_Dataset extract:_
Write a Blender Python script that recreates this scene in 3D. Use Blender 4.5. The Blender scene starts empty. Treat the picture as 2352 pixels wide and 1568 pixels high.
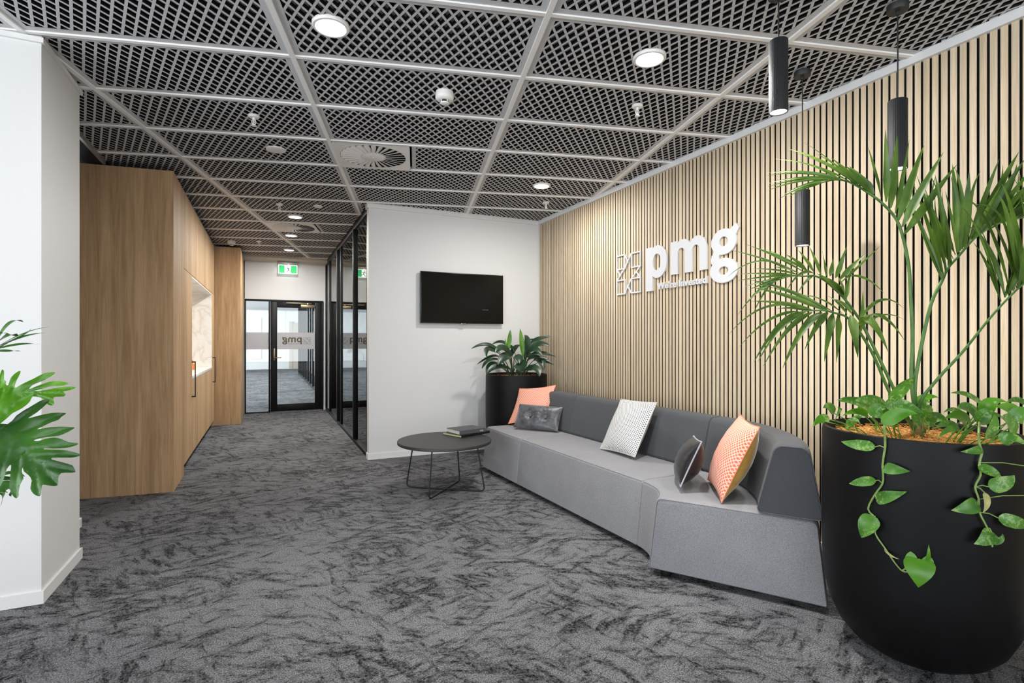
import bpy, bmesh, math, random
from mathutils import Vector, Matrix
random.seed(11)
S = bpy.context.scene
COL = S.collection
PI = math.pi

# ------------------------------------------------------------------ camera
cam_d = bpy.data.cameras.new('camera')
cam_d.sensor_width = 36.0
cam_d.lens = 36.0 * 1212.0 / 2352.0
cam_d.clip_start = 0.05
cam = bpy.data.objects.new('camera', cam_d)
COL.objects.link(cam)
CX, CY, CZ = -3.1295, -5.9160, 1.298
cam.location = (CX, CY, CZ)
cam.rotation_euler = (PI / 2, 0, -math.radians(24.95))
S.camera = cam
TO_CAM = Vector((-0.4218, -0.9067, 0.0))          # from the lounge back towards the viewer

# ------------------------------------------------------------------ view, world, big lights
S.view_settings.view_transform = 'Standard'
S.view_settings.look = 'None'
S.view_settings.exposure = 0.12
S.view_settings.gamma = 1.0
S.view_settings.use_curve_mapping = False
S.cycles.max_bounces = 8
S.cycles.diffuse_bounces = 5
S.cycles.transparent_max_bounces = 12
S.cycles.sample_clamp_indirect = 6.0
S.cycles.caustics_reflective = False
S.cycles.caustics_refractive = False

world = bpy.data.worlds.new('overcast_sky')
S.world = world
world.use_nodes = True
world.node_tree.nodes['Background'].inputs['Color'].default_value = (0.85, 0.92, 1.0, 1)
world.node_tree.nodes['Background'].inputs['Strength'].default_value = 1.6


def area(name, loc, rot, sx, sy, power, color=(1, 1, 1), spread=180.0, shape='RECTANGLE', parent=None):
    d = bpy.data.lights.new(name, 'AREA')
    d.shape = shape
    d.size = sx
    d.size_y = sy
    d.energy = power
    d.color = color
    d.spread = math.radians(spread)
    o = bpy.data.objects.new(name, d)
    o.location = loc
    o.rotation_euler = rot
    if parent:
        o.parent = parent
    COL.objects.link(o)
    return o


# added fill lamps for daylight from unseen windows behind the viewer and left
area('rear_daylight_fill', (-3.2, -9.75, 1.55), (math.radians(104), 0, 0), 8.0, 2.3, 190, (0.92, 0.96, 1.0))
area('left_daylight_fill', (-7.75, -6.2, 1.55), (math.radians(102), 0, math.radians(-90)), 5.5, 2.3, 225, (0.92, 0.96, 1.0))
area('daylight_office', (-7.6, 13.0, 1.6), (math.radians(90), 0, math.radians(-90)), 14.0, 2.4, 900, (0.86, 0.92, 1.0))
area('office_floor_fill', (-4.6, 11.5, 2.68), (0, 0, 0), 5.0, 12.0, 420, (.93, .95, 1.0))  # added area lamp without a fitting, brightens the office floor
area('meeting_room_fill', (-0.4, 2.4, 2.66), (0, 0, 0), 1.2, 2.4, 70, (1.0, 0.98, 0.95))  # added area lamp without a fitting, brightens the room behind the glass

# ------------------------------------------------------------------ helpers


def lin(c):
    return tuple(((v / 12.92) if v <= 0.04045 else ((v + 0.055) / 1.055) ** 2.4) for v in c)


def rgb(h):
    h = h.lstrip('#')
    return lin(tuple(int(h[i:i + 2], 16) / 255.0 for i in (0, 2, 4))) + (1.0,)


class NT:
    def __init__(s, name):
        s.m = bpy.data.materials.new(name)
        s.m.use_nodes = True
        s.t = s.m.node_tree
        s.n = s.t.nodes
        s.b = s.n['Principled BSDF']
        s.out = s.n['Material Output']

    def add(s, typ, **kw):
        nd = s.n.new(typ)
        for k, v in kw.items():
            if k.startswith('i_'):
                nd.inputs[k[2:].replace('_', ' ')].default_value = v
            else:
                setattr(nd, k, v)
        return nd

    def l(s, a, b):
        s.t.links.new(a, b)

    def coord(s, which='Object', scale=(1, 1, 1), rot=(0, 0, 0)):
        tc = s.add('ShaderNodeTexCoord')
        mp = s.add('ShaderNodeMapping')
        mp.inputs['Scale'].default_value = scale
        mp.inputs['Rotation'].default_value = rot
        s.l(tc.outputs[which], mp.inputs['Vector'])
        return mp.outputs['Vector']

    def noise(s, vec, scale=5, detail=3, rough=.5, dist=0):
        nd = s.add('ShaderNodeTexNoise')
        nd.inputs['Scale'].default_value = scale
        nd.inputs['Detail'].default_value = detail
        nd.inputs['Roughness'].default_value = rough
        nd.inputs['Distortion'].default_value = dist
        if vec is not None:
            s.l(vec, nd.inputs['Vector'])
        return nd.outputs['Fac']

    def ramp(s, fac, stops):
        nd = s.add('ShaderNodeValToRGB')
        e = nd.color_ramp.elements
        while len(e) < len(stops):
            e.new(0.5)
        for el, (p, c) in zip(e, stops):
            el.position = p
            el.color = c if len(c) == 4 else tuple(c) + (1,)
        s.l(fac, nd.inputs['Fac'])
        return nd.outputs['Color']

    def mix(s, fac, a, b, mode='MIX'):
        nd = s.add('ShaderNodeMix', data_type='RGBA', blend_type=mode)
        if hasattr(fac, 'links'):
            s.l(fac, nd.inputs[0])
        else:
            nd.inputs[0].default_value = fac
        for v, i in ((a, 6), (b, 7)):
            if hasattr(v, 'links'):
                s.l(v, nd.inputs[i])
            else:
                nd.inputs[i].default_value = v
        return nd.outputs[2]

    def math(s, op, a, b=None, clamp=False):
        nd = s.add('ShaderNodeMath', operation=op)
        nd.use_clamp = clamp
        for v, i in ((a, 0), (b, 1)):
            if v is None:
                continue
            if hasattr(v, 'links'):
                s.l(v, nd.inputs[i])
            else:
                nd.inputs[i].default_value = v
        return nd.outputs[0]

    def bump(s, h, strength=.3, dist=.01):
        nd = s.add('ShaderNodeBump')
        nd.inputs['Strength'].default_value = strength
        nd.inputs['Distance'].default_value = dist
        s.l(h, nd.inputs['Height'])
        s.l(nd.outputs['Normal'], s.b.inputs['Normal'])


def plain(name, hexc, rough=.5, metal=0.0, var=.06, scale=30, bump=0.0, coat=0.0, spec=.5):
    t = NT(name)
    c = rgb(hexc)
    v = t.coord()
    n = t.noise(v, scale, 4)
    lo = tuple(x * (1 - var) for x in c[:3]) + (1,)
    hi = tuple(min(1, x * (1 + var)) for x in c[:3]) + (1,)
    t.l(t.ramp(n, [(.3, lo), (.7, hi)]), t.b.inputs['Base Color'])
    t.b.inputs['Roughness'].default_value = rough
    t.b.inputs['Metallic'].default_value = metal
    t.b.inputs['Coat Weight'].default_value = coat
    t.b.inputs['Specular IOR Level'].default_value = spec
    if bump:
        t.bump(n, bump, .004)
    return t.m


def emit(name, hexc, strength):
    t = NT(name)
    v = t.coord()
    n = t.noise(v, 8, 1)
    c = rgb(hexc)
    col = t.ramp(n, [(0, tuple(x * .97 for x in c[:3]) + (1,)), (1, c)])
    t.b.inputs['Base Color'].default_value = c
    t.l(col, t.b.inputs['Emission Color'])
    t.b.inputs['Emission Strength'].default_value = strength
    return t.m


def wood(name, dark, mid, light, axis='Z', scale=1.0, rough=.5, plank=0.0):
    t = NT(name)
    st = {'Z': (9 * scale, 9 * scale, .55 * scale), 'Y': (9 * scale, .55 * scale, 9 * scale)}[axis]
    v = t.coord('Object', st)
    a = t.noise(v, 3.0, 5, .6, .6)
    st2 = tuple(x * 7 if x > 1 else x * 3 for x in st)
    b = t.noise(t.coord('Object', st2), 3.0, 3, .6)
    c1 = t.ramp(a, [(.25, rgb(dark)), (.5, rgb(mid)), (.75, rgb(light))])
    c2 = t.ramp(b, [(.3, (.80, .80, .80, 1)), (.6, (1, 1, 1, 1))])
    col = t.mix(1.0, c1, c2, 'MULTIPLY')
    if plank:
        w = t.noise(t.coord('Object', (plank, plank, .001)), 1.0, 0)
        w2 = t.ramp(w, [(.35, (.86, .85, .84, 1)), (.65, (1.06, 1.05, 1.04, 1))])
        col = t.mix(1.0, col, w2, 'MULTIPLY')
    t.l(col, t.b.inputs['Base Color'])
    t.b.inputs['Roughness'].default_value = rough
    t.b.inputs['Specular IOR Level'].default_value = .25
    t.bump(b, .08, .002)
    return t.m


def leafmat(name, dark, light, pale=None, pale_amt=.5, rough=.35, scale=9, trans=.25):
    t = NT(name)
    v = t.coord('Object', (1, 1, 1))
    n = t.noise(v, scale, 3)
    col = t.ramp(n, [(.3, rgb(dark)), (.7, rgb(light))])
    if pale:
        p = t.noise(v, 55, 4, .65, 1.2)
        big = t.noise(v, 14, 2)
        m = t.math('ADD', p, t.math('MULTIPLY', big, .5))
        f = t.ramp(m, [(.80 - pale_amt * .2, (0, 0, 0, 1)), (.90 - pale_amt * .2, (1, 1, 1, 1))])
        col = t.mix(f, col, rgb(pale))
    t.l(col, t.b.inputs['Base Color'])
    t.b.inputs['Roughness'].default_value = rough
    tr = t.add('ShaderNodeBsdfTranslucent')
    t.l(col, tr.inputs['Color'])
    mx = t.add('ShaderNodeMixShader')
    mx.inputs[0].default_value = trans
    t.l(t.b.outputs[0], mx.inputs[1])
    t.l(tr.outputs[0], mx.inputs[2])
    t.l(mx.outputs[0], t.out.inputs['Surface'])
    return t.m


def glassmat(name, tint=(.93, .96, .95), base=.06):
    t = NT(name)
    t.n.remove(t.b)
    tr = t.add('ShaderNodeBsdfTransparent')
    tr.inputs['Color'].default_value = tint + (1,)
    gl = t.add('ShaderNodeBsdfGlossy')
    gl.inputs['Roughness'].default_value = .015
    n = t.noise(t.coord(), 3, 1)
    t.l(t.ramp(n, [(0, (.96, .97, .97, 1)), (1, (1, 1, 1, 1))]), gl.inputs['Color'])
    fr = t.add('ShaderNodeFresnel')
    fr.inputs['IOR'].default_value = 1.5
    mx = t.add('ShaderNodeMixShader')
    t.l(fr.outputs[0], mx.inputs[0])
    t.l(tr.outputs[0], mx.inputs[1])
    t.l(gl.outputs[0], mx.inputs[2])
    t.l(mx.outputs[0], t.out.inputs['Surface'])
    return t.m


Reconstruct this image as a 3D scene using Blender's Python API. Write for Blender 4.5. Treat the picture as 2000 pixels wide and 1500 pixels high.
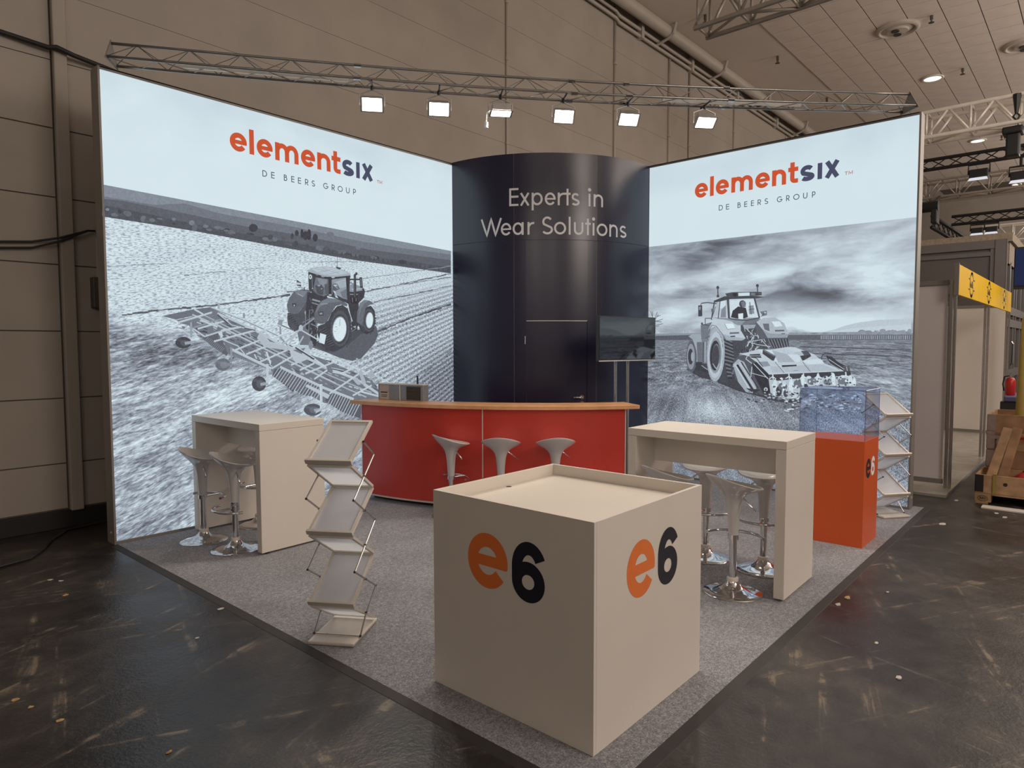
import bpy, bmesh, math, random
from mathutils import Vector, Matrix
random.seed(7)
for o in list(bpy.data.objects): bpy.data.objects.remove(o)
SC = bpy.context.scene
COL = SC.collection
PI = math.pi
# ------------------------------------------------------------------ camera
YAW, PITCH, ROLL = 0.7214, -0.0570, -0.0025
cam_d = bpy.data.cameras.new('camera'); cam = bpy.data.objects.new('camera', cam_d); COL.objects.link(cam)
cam_d.sensor_width = 36.0; cam_d.lens = 1314.47 * 36 / 2000; cam_d.clip_start = 0.05; cam_d.clip_end = 200
fw = Vector((math.cos(YAW)*math.cos(PITCH), math.sin(YAW)*math.cos(PITCH), math.sin(PITCH)))
rt = Vector((math.sin(YAW), -math.cos(YAW), 0)); up = rt.cross(fw)
r2 = math.cos(ROLL)*rt + math.sin(ROLL)*up; u2 = -math.sin(ROLL)*rt + math.cos(ROLL)*up
M = Matrix((r2, u2, -fw)).transposed().to_4x4(); M.translation = Vector((-2.0844, -1.3881, 1.7423))
cam.matrix_world = M
SC.camera = cam
# ------------------------------------------------------------------ world, hall light, exposure
SC.view_settings.view_transform = 'Standard'; SC.view_settings.look = 'None'
SC.view_settings.gamma = 1.0; SC.view_settings.use_curve_mapping = False
SC.view_settings.exposure = 0.0
W = bpy.data.worlds.new('hall_air'); SC.world = W; W.use_nodes = True
W.node_tree.nodes['Background'].inputs[0].default_value = (1.0, 0.86, 0.76, 1)
W.node_tree.nodes['Background'].inputs[1].default_value = 0.15
HALL_FILL = 455.0; SPOT = 70.0
def hall_fill(x, y, power):      # unseen point lights without fixtures, added to fill in the hall lighting
    d = bpy.data.lights.new('hall_fill', 'POINT'); d.shadow_soft_size = 1.4; d.energy = power; d.color = (1.0, 0.88, 0.78)
    o = bpy.data.objects.new('hall_fill', d); COL.objects.link(o); o.location = (x, y, 5.6)
for x, y, p in ((2, -7, 1.65), (9, -6.5, 1.05), (16, -5, 1.3), (-6, -8, .45), (-9, -5, .55), (24, -4, 1.3), (9.8, -2.2, .45), (30, -3, .9)):
    hall_fill(x, y, HALL_FILL*p)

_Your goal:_
Scan the entries above. Copy each line that has the string "this".

_The reply:_
Write a Blender Python script that recreates this scene in 3D. Use Blender 4.5. The Blender scene starts empty. Treat the picture as 2352 pixels wide and 1568 pixels high.
Reconstruct this image as a 3D scene using Blender's Python API. Write for Blender 4.5. Treat the picture as 2000 pixels wide and 1500 pixels high.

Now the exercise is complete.